I received a couple of interesting comments in response to my earlier post, A Call For Benchmarks, and it seemed prudent to share them in the most public way.
Comment 1 was from Steven Levy, renowned expert on Legal Project Management, with whom I will be presenting in March:
Many of these are substitute metrics, which are bad juju. For example, win/loss record: Think of the DA who tries only slam-dunk cases and pleads out anything difficult; is that better than someone who takes on the toughest cases and wins 75% of them? (Are the 9-4 USC Trojans better than the 5-11 Seattle Seahawks? Different leagues.)
Partner/associate time may be distorted based on the type of work partners take on. I’ve seen situations where partners are doing associate-level stuff; is that good or bad? What if they’re 3x efficient at 2x cost? Or 2x efficient at 3x cost?

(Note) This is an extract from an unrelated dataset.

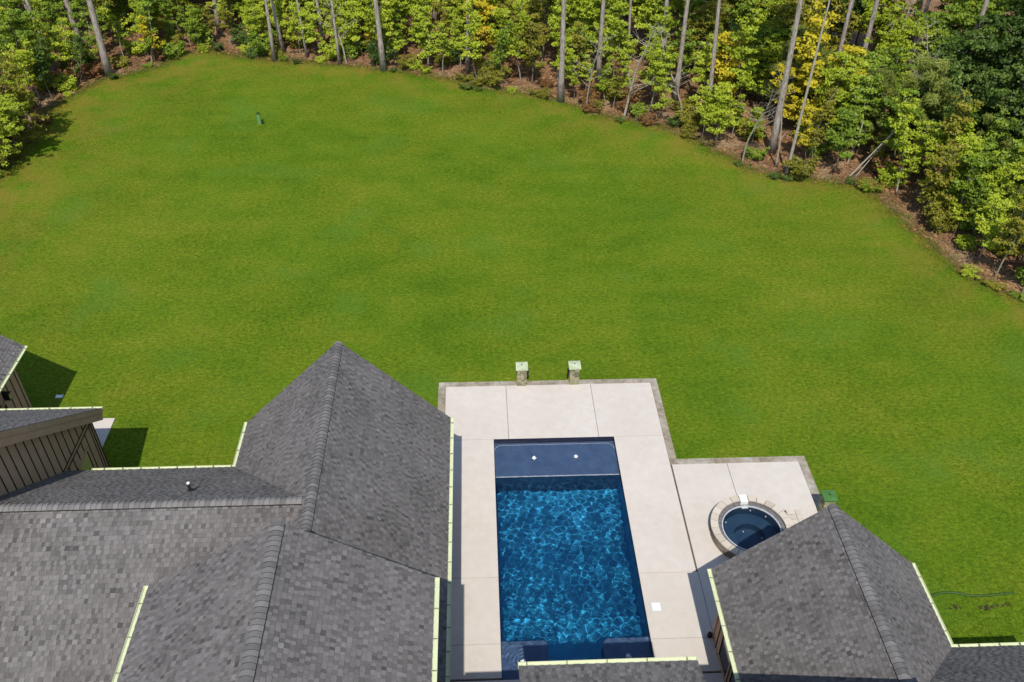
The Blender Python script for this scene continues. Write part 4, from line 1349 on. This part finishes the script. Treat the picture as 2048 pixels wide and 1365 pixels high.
def bare_tree(x, y, lean, H, phrase, seed, w=0.10):
    r = random.Random(seed); o = thing('bare_tree', '', 'bare tree', (x, y, LZ - .03), 'trees and bushes of the wood'); mb = MB(); br = MB()
    tp = limb(mb, (0, 0, 0), (lean, 0, 1), H, w, r, 12)
    for k in range(16):
        f = r.uniform(.25, .95); q = tp[int(f * 12)]; a = r.uniform(0, 6.28)
        lp = limb(br, q, (math.cos(a), math.sin(a) * .6, .5), H * .28 * (1.2 - f), w * .3, r, 5)
        for _ in range(3):
            a = r.uniform(0, 6.28); limb(br, lp[r.randint(2, 4)], (math.cos(a), math.sin(a), .5), H * .10, w * .13, r, 3)
    link('trunk', mb.mesh('trunk', MAT['pale_bark'], True), o); link('branches', br.mesh('branches', MAT['pale_bark'], True), o)
    TREES.append((o, phrase, x, y))


# the trunks one can tell apart: position, lean, width
for (x, y, ln, w) in [(-26.75, 64.42, .015, .52), (-30.19, 69.09, -.025, .5), (-30.63, 64.51, -.055, .28), (-15.11, 66.9, .011, .27), (-14.72, 68.57, -.06, .3),
                      (-12.76, 67.72, -.044, .2), (-11.64, 69.45, -.037, .3), (-10.13, 66.1, -.016, .22), (-6.75, 64.9, -.033, .42), (-0.47, 64.42, .024, .3),
                      (5.98, 59.1, -.006, .43), (8.99, 62.27, .002, .38), (11.15, 62.49, -.042, .22), (13.78, 62.8, -.054, .38),
                      (14.01, 58.84, -.006, .37), (15.47, 55.2, -.051, .32), (18.74, 50.99, -.018, .45), (34.34, 68.32, -.051, .6), (-3.1, 74.0, 0.0, .45), (-20.5, 73.0, .02, .4)]:
    pine(x, y, ln, w, rng.uniform(20, 25))
for (x, y, ln, w) in [(-9.62, 66.3, -.05, .14), (7.69, 57.8, -.045, .12), (14.02, 56.3, -.006, .16), (16.6, 49.9, -.074, .11)]:
    bare_tree(x, y, ln, rng.uniform(6.5, 8.5), 'thin pale leafless young tree', int(x * 10) + 99, w / 2)
pine(18.83, 48.1, .028, .22, 13, 'pale_bark', 'slim leaning pale grey trunk', False)
pine(18.52, 49.25, -.15, .13, 5.5, 'pale_bark', 'short crooked white trunk', False, 0.25)
pine(22.32, 47.31, .62, .13, 4.2, 'pale_bark', 'thin pale stem leaning hard right', False)
pine(22.9, 47.6, .55, .08, 3.4, 'pale_bark', 'thinner stem leaning hard right', False)


bare_tree(10.0, 56.2, .22, 7.2, 'leafless forked tree with pale spreading branches', 61)
bare_tree(30.4, 63.0, .03, 9.5, 'tall leafless snag with pale branches', 62)
bare_tree(27.5, 52.0, .05, 8.5, 'leafless snag with pale side branches among pine boughs', 64)

# mass of understorey behind the lawn edge
placed = [(t_[2], t_[3]) for t_ in TREES]


def wood_points(n, d0, d1, mind, tries=9000):
    out = []
    for _ in range(tries):
        if len(out) >= n:
            break
        x = rng.uniform(-46, 52); y = rng.uniform(33, 90)
        if inside(x, y):
            continue
        px, py = proj((x, y, 0))
        if not (-160 < px < 2210) or y < 28:
            continue
        d = edge_dist(x, y)
        if not (d0 <= d < d1):
            continue
        if any((x - a) ** 2 + (y - b) ** 2 < mind * mind for a, b in placed):
            continue
        if abs(x - 24.2) < 1.0 and 40 < y < 47 and d < 1.3:
            continue
        placed.append((x, y)); out.append((x, y, d, px, py))
    return out


def leaf_for(px, d):
    q = rng.random()
    if px > 1780:
        return ('deep' if q < .42 else 'green' if q < .80 else 'lime') if d > 4.5 else ('lime' if q < .6 else 'green' if q < .85 else 'olive')
    if px > 1330:
        return 'gold' if q < .05 else 'lime' if q < .52 else 'green' if q < .80 else 'olive' if q < .92 else 'deep'
    if px > 480:
        return 'lime' if q < .72 else 'green' if q < .86 else 'gold' if q < .89 else 'olive'
    return 'green' if q < .42 else 'lime' if q < .72 else 'deep' if q < .86 else 'olive' if q < .95 else 'gold'


LW = {'lime': 'bright yellow-green', 'green': 'mid-green', 'deep': 'dark green', 'gold': 'golden yellow', 'olive': 'olive', 'rust': 'rusty brown'}
for (x, y, d, px, py) in wood_points(105, 0.6, 3.6, 0.95):
    lf = leaf_for(px, d); s = rng.uniform(.55, 1.05)
    if px > 1780:
        s *= 1.05
    put('sapling', rng.randrange(6), x, y, s, lf, 'slender %s sapling' % LW[lf], 'sapling', None, 'pale_bark' if rng.random() < .65 else None)
for (x, y, d, px, py) in wood_points(120, 3.0, 9.5, 1.4):
    lf = leaf_for(px, d)
    if rng.random() < .5:
        put('sapling', rng.randrange(6), x, y, rng.uniform(.85, 1.3), lf, 'tall slim %s sapling' % LW[lf], 'sapling')
    elif px > 1500 and rng.random() < .3:
        put('young_pine', rng.randrange(2), x, y, rng.uniform(.8, 1.2), 'needle', 'soft-needled young pine', 'young pine')
    else:
        put('broad', rng.randrange(6), x, y, rng.uniform(.6, .95), lf, 'leafy %s understorey tree' % LW[lf], 'tree')
for (x, y, d, px, py) in wood_points(100, 9.0, 24, 2.2):
    lf = leaf_for(px, d)
    put('broad', rng.randrange(6), x, y, rng.uniform(.85, 1.4), lf, 'full-crowned %s tree' % LW[lf], 'tree')
for (x, y, d, px, py) in wood_points(34, 4, 24, 2.6):
    pine(x, y, rng.uniform(-.05, .05), rng.uniform(.25, .5), rng.uniform(19, 25))
for (x, y, d, px, py) in wood_points(85, 0.15, 3.6, 0.7):
    q = rng.random()
    lf = 'rust' if q < .16 else 'olive' if q < .42 else 'lime' if q < .7 else 'green' if q < .9 else 'deep'
    put('bush', rng.randrange(5), x, y, rng.uniform(.5, 1.05), lf, 'low %s bush' % LW[lf], 'bush', rng.uniform(.7, 1))
# trees with a place of their own in the picture
put('broad', 1, -28.9, 50.2, .72, 'lime', 'round yellow-green tree casting its shadow on the lawn', 'tree', None, None, (0.0, .16))
put('broad', 4, -29.3, 53.4, .85, 'olive', 'leaning olive tree casting its shadow on the lawn', 'tree', None, None, (0.0, .24))
put('sapling', 2, -29.8, 47.0, .85, 'lime', 'thin lime sapling at the lawn', 'sapling')
put('sapling', 1, -24.0, 66.8, .72, 'gold', 'golden orange sapling glowing in the sun', 'sapling')
put('sapling', 3, 21.3, 52.4, 1.45, 'gold', 'tall golden yellow sapling over the leaning trunks', 'sapling')
put('sapling', 0, 23.6, 53.6, 1.4, 'gold', 'tall golden orange sapling over the leaning trunks', 'sapling')
put('sapling', 4, 20.3, 49.2, .75, 'gold', 'yellow sapling beside the leaning pale trunk', 'sapling')
put('young_pine', 0, 27.0, 49.6, 1.25, 'needle', 'large soft-needled pine', 'young pine'); put('young_pine', 1, 25.4, 50.5, 1.0, 'needle', 'pale soft-needled pine', 'young pine')
for k, (x, y, s, lf) in enumerate([(26.6, 43.6, .7, 'lime'), (27.6, 40.8, .72, 'lime'), (28.6, 38.2, .7, 'green'), (30.2, 36.6, .7, 'lime'), (29.8, 41.5, .95, 'green'), (31.6, 38.8, .9, 'lime'), (30.2, 46.0, 1.1, 'deep'), (33.0, 43.5, 1.1, 'deep'), (32.0, 48.5, 1.2, 'deep'), (35.5, 47.5, 1.2, 'green'), (36.5, 52.5, 1.3, 'deep'), (33.8, 53.5, 1.3, 'deep'), (39.5, 56, 1.4, 'deep'), (29.8, 53.2, 1.1, 'deep')]):
    put('broad', k, x, y, s, ('lime' if k < 5 else lf), 'dense %s tree' % LW['lime' if k < 5 else lf], 'tree')

for _ in range(46):      # low growth spilling out over the grass edge
    i = rng.randrange(len(EP)); p = EP[i]
    px, py = proj((p[0], p[1], 0))
    if p[1] < 33 or not (-20 < px < 2070):
        continue
    lf = rng.choice(['lime', 'olive', 'green', 'green', 'olive', 'rust'])
    put('bush', rng.randrange(5), p[0] + rng.uniform(-.4, .4), p[1] + rng.uniform(-.2, .5), rng.uniform(.28, .6), lf, 'small %s edge bush' % LW[lf], 'bush', rng.uniform(.55, .85))
for x, y, s_ in [(-0.6, 61.3, .42), (0.3, 61.0, .3), (9.7, 55.7, .3), (18.0, 47.7, .4), (18.7, 47.4, .34), (22.4, 46.9, .3), (-6.0, 64.7, .3), (-26.2, 63.8, .4), (-13.4, 66.4, .3), (16.2, 49.4, .3)]:
    put('bush', rng.randrange(5), x, y, s_, 'deep', 'small dark green weed at the grass edge', 'weed', .7)

# labels: what it is, then where it stands, then which one of its like
ZONES = [(90, 'at the left end of the wood'), (330, 'left of the far lawn corner'), (500, 'behind the far lawn corner'), (620, 'beyond the green marker post'), (820, 'in line with the house gable peak'), (1010, 'between gable peak and pillars'),
         (1190, 'in line with the stone pillars'), (1340, 'right of the pillars'), (1480, 'where the lawn edge bends nearer'), (1640, 'around the slim leaning trunk'), (1790, 'by the bare dirt strip'), (1930, 'right of the dirt strip'), (99999, 'at the right end of the wood')]
ORD = ['first', 'second', 'third', 'fourth', 'fifth', 'sixth', 'seventh', 'eighth', 'ninth', 'tenth', 'eleventh', 'twelfth', 'thirteenth', 'fourteenth', 'fifteenth', 'sixteenth', 'seventeenth', 'eighteenth', 'nineteenth', 'twentieth']
bag = {}
for o, ph, x, y in TREES:
    px = proj((x, y, 0))[0]
    z = next(s for lim, s in ZONES if px < lim)
    bag.setdefault((ph, z), []).append((px, o))
for (ph, z), L in bag.items():
    L.sort(key=lambda q: q[0])
    for k, (px, o) in enumerate(L):
        o['label'] = '%s %s' % (ph, z) if len(L) == 1 else '%s %s, %s from left' % (ph, z, ORD[k])

# fallen leaves and straw, and dead brush along the edge
def build_litter():
    P = []
    while len(P) < 26000:
        x = rng.uniform(-44, 50); y = rng.uniform(32, 86)
        if inside(x, y):
            if edge_dist(x, y) > 0.35 or rng.random() < .6:
                continue
        elif edge_dist(x, y) > 14 and rng.random() < .75:
            continue
        P.append((x, y, LZ + 0.0))
    V, F, T = leaves_mesh('litter', P, np.full(len(P), 2), np.full(len(P), 0.15), 0.17, np.random.default_rng(9), 0.25, False, 3.0)
    V[:, 2] = np.maximum(V[:, 2], LZ - .025)
    link('fallen_leaves', np_mesh('fallen_leaves', V, F, LEAF['litter'], T), kind='stuff')


def build_brush():
    mb = MB(); r = random.Random(31)
    for _ in range(620):
        i = r.randrange(len(EP)); p = EP[i]
        if p[1] < 33:
            continue
        x, y = p[0] + r.gauss(0, .9), p[1] + abs(r.gauss(0, 1.2))
        if inside(x, y):
            continue
        a = r.uniform(0, 6.28)
        limb(mb, (x, y, LZ), (math.cos(a), math.sin(a), r.uniform(.1, 1.6)), r.uniform(.4, 1.5), .016, r, 3)
    link('dead_brush', mb.mesh('dead_brush', MAT['twig']), kind='stuff')


def build_edge_grass():
    """unmown grass straggling over the line between turf and straw"""
    r = np.random.default_rng(41); sel = EP[EP[:, 1] > 32]
    n = 15000; b = sel[r.integers(0, len(sel), n)]
    clump = r.normal(0, .45, (len(sel), 2))
    x = b[:, 0] + r.normal(0, .38, n); y = b[:, 1] + r.normal(0.05, .38, n)
    V = []; T = []
    for k in range(4):
        a = r.uniform(0, 6.28, n); w = r.uniform(.008, .018, n); h = r.uniform(.06, .20, n); ln = r.uniform(.02, .14, n); c = r.uniform(0, 6.28, n)
        cx, cy = x + r.uniform(-.07, .07, n), y + r.uniform(-.07, .07, n); z = np.full(n, LZ - .03)
        V.append(np.stack([np.column_stack([cx - np.cos(a) * w, cy - np.sin(a) * w, z]), np.column_stack([cx + np.cos(a) * w, cy + np.sin(a) * w, z]), np.column_stack([cx + np.cos(c) * ln, cy + np.sin(c) * ln, z + h])], 1).reshape(-1, 3)); T.append(r.random(n))
    V = np.concatenate(V)
    link('edge_grass', np_mesh('edge_grass', V, np.arange(len(V)).reshape(-1, 3), LEAF['edge'], np.concatenate(T)), kind='stuff')


build_litter(); build_brush(); build_edge_grass()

And so on…. I’m not suggesting that metrics are bad, just that it’s a bad idea to take them in a vacuum and make a decision solely by comparing these numbers.
That said, I’d add one: What percentage of the time do you refund (or not charge) part of an anticipated or agreed fee because you solved it well ahead of schedule? If firms don’t do this at least once in a while, are they really acting in your best interests? On the other hand, if they do it too often, they’re probably padding their estimates.
Not everything that counts can be counted, said Einstein, and not everything that can be counted counts.
Response and Comment:
No metric I know of provides "universal knowledge and enlightenment" to prospective clients. But clients frequently ask about wins and losses because they would rather hire lawyers who win trials than those who lose them. If you don’t have a record, most clients will reasonably infer that is so because you are reluctant to try cases. You may be able to explain the problem away, but the information is useful. The Trojan-Seahawks comparison is always an issue, and some judgments cannot be made on win-loss record alone. But that doesn’t eliminate its value.
Partner/associate ratios can mean many things. It may mean that the firm is using an experience-based model. Or that it is highly leveraged. Again, the statistic is a starting point for discussion, but not knowing the answer suggests a lack of sensitivity to the leverage issue, which is important to clients.
On the benchmark you raise, we give every client the right to adjust our fee. That said, the reason you offer–"because you finish ahead of schedule"–is not a reason to adjust a fee in my view. With us, the client is not buying time, but a result. It should be indifferent to how long it takes to produce the result.
Comment 2 is from Bradley Clark:
I believe the benchmarks differ across the client spectrum. Where an institutional client employing BigLaw on a matter may look at some of the benchmarks you have identified I know twice as many – if not more – that buy professional services based on relationship, trust, knowledge, and integration.
Response:
The factors you identify, Bradley, are factors that playing varying roles in every retention decision. That doesn’t mean clients, including small clients, don’t benefit from seeing your performance data on whatever benchmark is important.